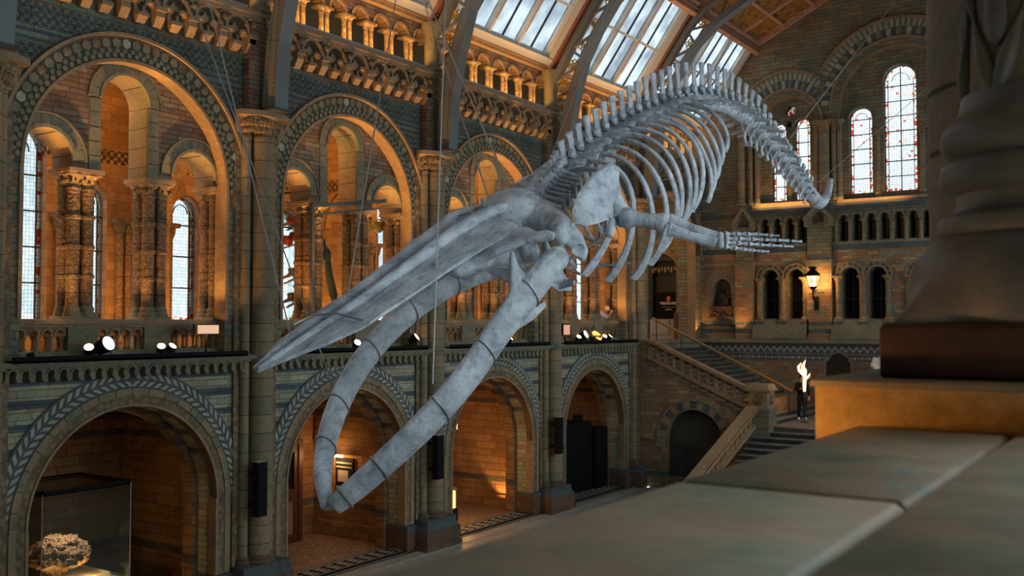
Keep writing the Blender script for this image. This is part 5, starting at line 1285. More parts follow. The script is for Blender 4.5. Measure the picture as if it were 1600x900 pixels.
m = M(); m.box(-1.115, .5, 3.62, 5.6, -1.5, -.228); build('block', m, M_nearor, t)
m = M(); m.frust(-.3, 4.61, -.228, -.208, .83, 1.0, .83, 1.0); m.frust(-.3, 4.61, -.208, -.20, .83, 1.0, .82, .99); build('cap_slab', m, M_near, t)
t = thing('carved_column', 'massive dark carved column with bulging ringed base and corner leaf at the right edge', 'column', (-.43, 4.30, -.2))
cx_, cy_ = -.43, 4.30
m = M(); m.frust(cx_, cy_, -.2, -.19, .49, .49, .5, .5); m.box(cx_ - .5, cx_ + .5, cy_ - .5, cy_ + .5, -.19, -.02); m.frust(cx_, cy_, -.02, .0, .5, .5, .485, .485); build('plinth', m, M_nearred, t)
pr = [(.47, 0.0), (.478, .012), (.484, .03), (.488, .05), (.492, .075), (.495, .10), (.496, .13), (.493, .16), (.488, .19), (.478, .22), (.465, .25), (.43, .295), (.395, .32), (.375, .335), (.385, .345), (.388, .37), (.385, .395), (.37, .41), (.335, .42), (.318, .44), (.312, .47), (.318, .495), (.345, .505), (.368, .52), (.378, .55), (.378, .58), (.368, .61), (.345, .625), (.335, .635), (.35, .65), (.368, .67), (.372, .71), (.365, .745), (.35, .765), (.32, .79), (.30, .83), (.292, .88)]
m = M(); m.lathe(cx_, cy_, pr, 192)
for i, (x, y, z) in enumerate(m.v):              # the foot flows out into a ribbed leaf at each corner of the plinth
    if z < .24:
        a = math.atan2(y - cy_, x - cx_); dq = (a - PI/4 + PI/4) % (PI/2) - PI/4; f = (1 - z/.24)**2.0*math.exp(-(dq/.21)**2)*(1 + .05*math.cos(dq*38)*(1 if z > .005 else 0)); r0 = math.hypot(x - cx_, y - cy_)
        r1 = r0 + .175*f; m.v[i] = (cx_ + math.cos(a)*r1, cy_ + math.sin(a)*r1, z)
    if .02 < m.v[i][2] < .24:
        pass
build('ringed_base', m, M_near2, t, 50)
m = M(); m.lathe(cx_, cy_, [(.262, .86), (.262, 4.4)], 40); build('shaft', m, M_near3, t)
m = M()                                         # interlaced carved stems climbing the shaft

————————

Task statement
Set down again, exactly, the lines of the material above from its first line to the one with "cx_, cy_ = -.43, 4.30", inclusive. Leave the pictures out.

Problem solution
Keep writing the Blender script for this image. This is part 5, starting at line 1285. More parts follow. The script is for Blender 4.5. Measure the picture as if it were 1600x900 pixels.
m = M(); m.box(-1.115, .5, 3.62, 5.6, -1.5, -.228); build('block', m, M_nearor, t)
m = M(); m.frust(-.3, 4.61, -.228, -.208, .83, 1.0, .83, 1.0); m.frust(-.3, 4.61, -.208, -.20, .83, 1.0, .82, .99); build('cap_slab', m, M_near, t)
t = thing('carved_column', 'massive dark carved column with bulging ringed base and corner leaf at the right edge', 'column', (-.43, 4.30, -.2))
cx_, cy_ = -.43, 4.30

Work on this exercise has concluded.